Pondo termo à nossa breve reflexão sobre o oitavo artigo do Credo, citamos São Basílio de Cesareia, do século IV, que trazemos como espécie de resumo catequético da ação do Espírito Santo na obra da criação e redenção, na Economia da Salvação: “Quanto à ‘economia’ estabelecida pelo homem sobre o nosso magnífico Deus e Salvador Jesus Cristo, segundo a bondade de Deus, quem refutará a plena realização da graça do Espírito? Se consideramos o passado, as bênçãos dos Patriarcas, o auxílio trazido sob o dom da Lei, os ‘tipos’, as profecias, as ações brilhantes na guerra, os milagres alcançados pelos justos, ou as disposições relativas à vinda do Senhor na carne, tudo foi realizado sob o Espírito. Ele esteve desde o início à carne do Senhor, quando dele provém a ‘unção’ e a inseparável companhia, como está escrito: ‘Sobre quem vires descer e pousar o Espírito, é o meu Filho dileto’ (Jo 1,33; Lc 3,22) e ‘Jesus de Nazaré, que Deus consagrou no Espírito Santo’ (At 10,38). Pois toda a atividade de Cristo acontece na presença do Espírito. Ele estava lá também quando foi tentado pelo diabo, como está escrito: ‘Jesus foi conduzido pelo Espírito ao deserto para ser tentado’ (Mt 4,1). Estava junto com ele, inseparavelmente, quando Jesus realizava os seus milagres, porque ‘eu expulso os demônio pela força do Espírito de Deus’ (Mt 12,28). Ele não O deixou depois da Sua Ressurreição dos mortos: quando o Senhor, para renovar o homem e para restituir-lhe – já que havia perdido – a graça recebida pelo sopro de Deus, quando o Senhor insuflou sobre as faces dos discípulos, que coisa disse? “Recebei o Espírito Santo; a quem perdoardes os pecados serão perdoados e a quem não os perdoar, ser-lhe-ão retidos (Jo 20,22-23). E a organização da Igreja? Não é evidente, e sem contradição, obra do Espírito Santo?

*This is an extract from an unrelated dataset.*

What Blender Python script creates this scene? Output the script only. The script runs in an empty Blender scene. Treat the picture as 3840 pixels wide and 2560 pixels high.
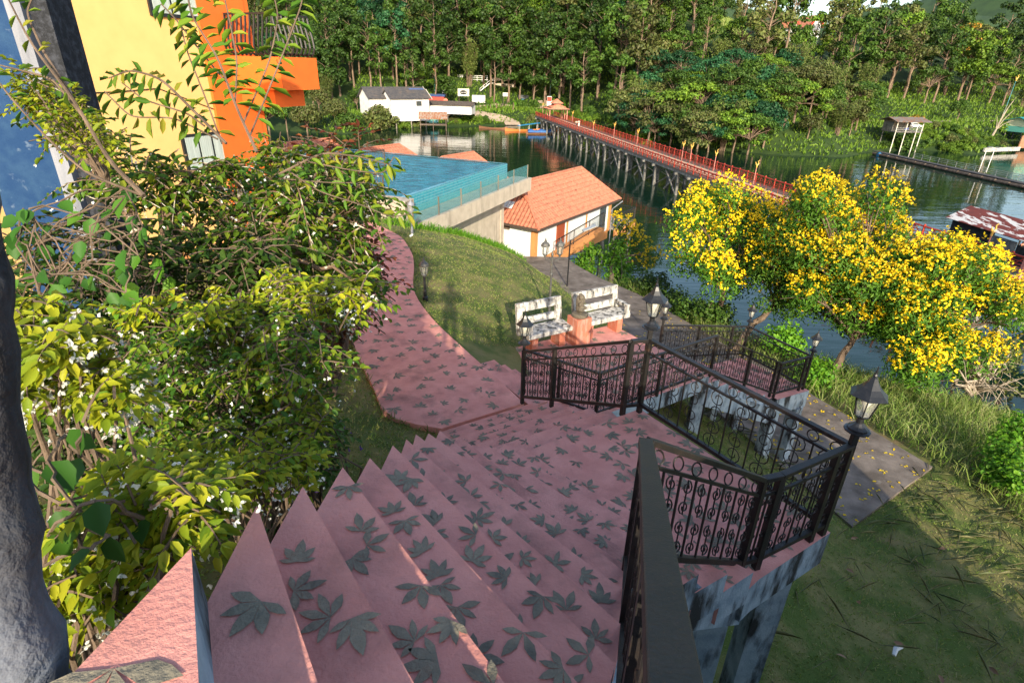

Assim, segundo São Paulo, foi ele que deu à Igreja ‘em primeiro lugar dos apóstolos, em segundo lugar dos profetas, em terceiro lugar dos doutores; pois o dom dos milagres, pois carismas de curas, de assistência, de governo, de línguas diversas’ (1Cor 12, 28), o Espírito os distribuiu nesta ordem segundo a repartição de seus dons” (De Spirito Sancto, 16, 39).

Que as luzes do Divino Consolador, o nosso ‘Fiel Advogado’, estejam junto a nós, em auxílio de nossa fé.